### TASK PROMPT
Copy out all of the data below with no alterations.

#####

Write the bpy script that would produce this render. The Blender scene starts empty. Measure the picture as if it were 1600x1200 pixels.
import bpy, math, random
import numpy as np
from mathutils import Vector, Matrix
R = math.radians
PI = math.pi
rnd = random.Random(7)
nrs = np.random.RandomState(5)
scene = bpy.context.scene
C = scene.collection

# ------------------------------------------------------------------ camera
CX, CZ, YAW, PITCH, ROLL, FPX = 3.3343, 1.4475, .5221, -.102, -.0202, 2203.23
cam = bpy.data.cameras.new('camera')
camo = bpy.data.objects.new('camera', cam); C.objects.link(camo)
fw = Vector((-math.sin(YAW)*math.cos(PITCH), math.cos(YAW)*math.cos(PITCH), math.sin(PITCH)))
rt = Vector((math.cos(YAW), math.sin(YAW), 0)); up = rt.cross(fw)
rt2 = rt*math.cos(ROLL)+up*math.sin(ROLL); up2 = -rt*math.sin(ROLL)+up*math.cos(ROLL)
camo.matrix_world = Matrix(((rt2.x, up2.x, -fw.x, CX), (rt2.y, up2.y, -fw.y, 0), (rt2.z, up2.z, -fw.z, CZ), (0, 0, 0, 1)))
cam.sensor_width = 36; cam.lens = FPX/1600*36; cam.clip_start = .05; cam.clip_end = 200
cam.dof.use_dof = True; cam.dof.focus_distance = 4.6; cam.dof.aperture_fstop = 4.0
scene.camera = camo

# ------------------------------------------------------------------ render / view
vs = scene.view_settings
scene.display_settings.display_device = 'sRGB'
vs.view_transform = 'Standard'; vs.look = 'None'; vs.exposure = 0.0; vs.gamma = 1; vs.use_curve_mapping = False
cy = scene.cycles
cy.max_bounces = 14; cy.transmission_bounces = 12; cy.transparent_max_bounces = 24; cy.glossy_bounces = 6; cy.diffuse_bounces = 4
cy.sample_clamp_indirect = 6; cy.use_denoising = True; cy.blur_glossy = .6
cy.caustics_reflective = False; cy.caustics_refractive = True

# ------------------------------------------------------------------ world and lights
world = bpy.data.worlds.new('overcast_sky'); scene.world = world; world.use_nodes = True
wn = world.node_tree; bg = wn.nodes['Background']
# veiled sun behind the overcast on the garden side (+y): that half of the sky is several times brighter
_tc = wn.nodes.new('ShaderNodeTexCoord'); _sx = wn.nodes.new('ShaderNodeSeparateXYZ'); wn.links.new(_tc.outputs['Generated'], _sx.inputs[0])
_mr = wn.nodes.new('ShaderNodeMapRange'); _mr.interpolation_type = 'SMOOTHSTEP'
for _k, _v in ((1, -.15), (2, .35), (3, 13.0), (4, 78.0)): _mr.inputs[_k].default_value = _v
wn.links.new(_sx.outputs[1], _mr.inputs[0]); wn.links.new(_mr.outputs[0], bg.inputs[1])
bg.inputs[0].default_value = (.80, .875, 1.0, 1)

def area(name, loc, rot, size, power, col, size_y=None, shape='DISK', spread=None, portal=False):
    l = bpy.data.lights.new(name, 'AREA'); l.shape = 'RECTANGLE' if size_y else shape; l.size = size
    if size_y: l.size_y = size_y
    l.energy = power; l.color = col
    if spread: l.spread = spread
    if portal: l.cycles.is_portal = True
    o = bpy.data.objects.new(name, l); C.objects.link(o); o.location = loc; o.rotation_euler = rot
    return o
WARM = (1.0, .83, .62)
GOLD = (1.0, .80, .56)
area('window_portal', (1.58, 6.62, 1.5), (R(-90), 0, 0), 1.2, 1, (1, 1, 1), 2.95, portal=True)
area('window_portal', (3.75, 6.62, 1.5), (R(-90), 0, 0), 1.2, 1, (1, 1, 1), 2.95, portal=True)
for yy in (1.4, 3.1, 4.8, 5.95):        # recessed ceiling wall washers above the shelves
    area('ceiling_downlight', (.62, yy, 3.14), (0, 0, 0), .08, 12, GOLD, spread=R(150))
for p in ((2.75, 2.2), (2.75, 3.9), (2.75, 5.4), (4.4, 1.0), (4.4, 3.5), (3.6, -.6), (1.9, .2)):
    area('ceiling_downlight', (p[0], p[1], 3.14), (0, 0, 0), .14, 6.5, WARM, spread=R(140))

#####

### EXERCISE RESULT
Write the bpy script that would produce this render. The Blender scene starts empty. Measure the picture as if it were 1600x1200 pixels.
import bpy, math, random
import numpy as np
from mathutils import Vector, Matrix
R = math.radians
PI = math.pi
rnd = random.Random(7)
nrs = np.random.RandomState(5)
scene = bpy.context.scene
C = scene.collection

# ------------------------------------------------------------------ camera
CX, CZ, YAW, PITCH, ROLL, FPX = 3.3343, 1.4475, .5221, -.102, -.0202, 2203.23
cam = bpy.data.cameras.new('camera')
camo = bpy.data.objects.new('camera', cam); C.objects.link(camo)
fw = Vector((-math.sin(YAW)*math.cos(PITCH), math.cos(YAW)*math.cos(PITCH), math.sin(PITCH)))
rt = Vector((math.cos(YAW), math.sin(YAW), 0)); up = rt.cross(fw)
rt2 = rt*math.cos(ROLL)+up*math.sin(ROLL); up2 = -rt*math.sin(ROLL)+up*math.cos(ROLL)
camo.matrix_world = Matrix(((rt2.x, up2.x, -fw.x, CX), (rt2.y, up2.y, -fw.y, 0), (rt2.z, up2.z, -fw.z, CZ), (0, 0, 0, 1)))
cam.sensor_width = 36; cam.lens = FPX/1600*36; cam.clip_start = .05; cam.clip_end = 200
cam.dof.use_dof = True; cam.dof.focus_distance = 4.6; cam.dof.aperture_fstop = 4.0
scene.camera = camo

# ------------------------------------------------------------------ render / view
vs = scene.view_settings
scene.display_settings.display_device = 'sRGB'
vs.view_transform = 'Standard'; vs.look = 'None'; vs.exposure = 0.0; vs.gamma = 1; vs.use_curve_mapping = False
cy = scene.cycles
cy.max_bounces = 14; cy.transmission_bounces = 12; cy.transparent_max_bounces = 24; cy.glossy_bounces = 6; cy.diffuse_bounces = 4
cy.sample_clamp_indirect = 6; cy.use_denoising = True; cy.blur_glossy = .6
cy.caustics_reflective = False; cy.caustics_refractive = True

# ------------------------------------------------------------------ world and lights
world = bpy.data.worlds.new('overcast_sky'); scene.world = world; world.use_nodes = True
wn = world.node_tree; bg = wn.nodes['Background']
# veiled sun behind the overcast on the garden side (+y): that half of the sky is several times brighter
_tc = wn.nodes.new('ShaderNodeTexCoord'); _sx = wn.nodes.new('ShaderNodeSeparateXYZ'); wn.links.new(_tc.outputs['Generated'], _sx.inputs[0])
_mr = wn.nodes.new('ShaderNodeMapRange'); _mr.interpolation_type = 'SMOOTHSTEP'
for _k, _v in ((1, -.15), (2, .35), (3, 13.0), (4, 78.0)): _mr.inputs[_k].default_value = _v
wn.links.new(_sx.outputs[1], _mr.inputs[0]); wn.links.new(_mr.outputs[0], bg.inputs[1])
bg.inputs[0].default_value = (.80, .875, 1.0, 1)

def area(name, loc, rot, size, power, col, size_y=None, shape='DISK', spread=None, portal=False):
    l = bpy.data.lights.new(name, 'AREA'); l.shape = 'RECTANGLE' if size_y else shape; l.size = size
    if size_y: l.size_y = size_y
    l.energy = power; l.color = col
    if spread: l.spread = spread
    if portal: l.cycles.is_portal = True
    o = bpy.data.objects.new(name, l); C.objects.link(o); o.location = loc; o.rotation_euler = rot
    return o
WARM = (1.0, .83, .62)
GOLD = (1.0, .80, .56)
area('window_portal', (1.58, 6.62, 1.5), (R(-90), 0, 0), 1.2, 1, (1, 1, 1), 2.95, portal=True)
area('window_portal', (3.75, 6.62, 1.5), (R(-90), 0, 0), 1.2, 1, (1, 1, 1), 2.95, portal=True)
for yy in (1.4, 3.1, 4.8, 5.95):        # recessed ceiling wall washers above the shelves
    area('ceiling_downlight', (.62, yy, 3.14), (0, 0, 0), .08, 12, GOLD, spread=R(150))
for p in ((2.75, 2.2), (2.75, 3.9), (2.75, 5.4), (4.4, 1.0), (4.4, 3.5), (3.6, -.6), (1.9, .2)):
    area('ceiling_downlight', (p[0], p[1], 3.14), (0, 0, 0), .14, 6.5, WARM, spread=R(140))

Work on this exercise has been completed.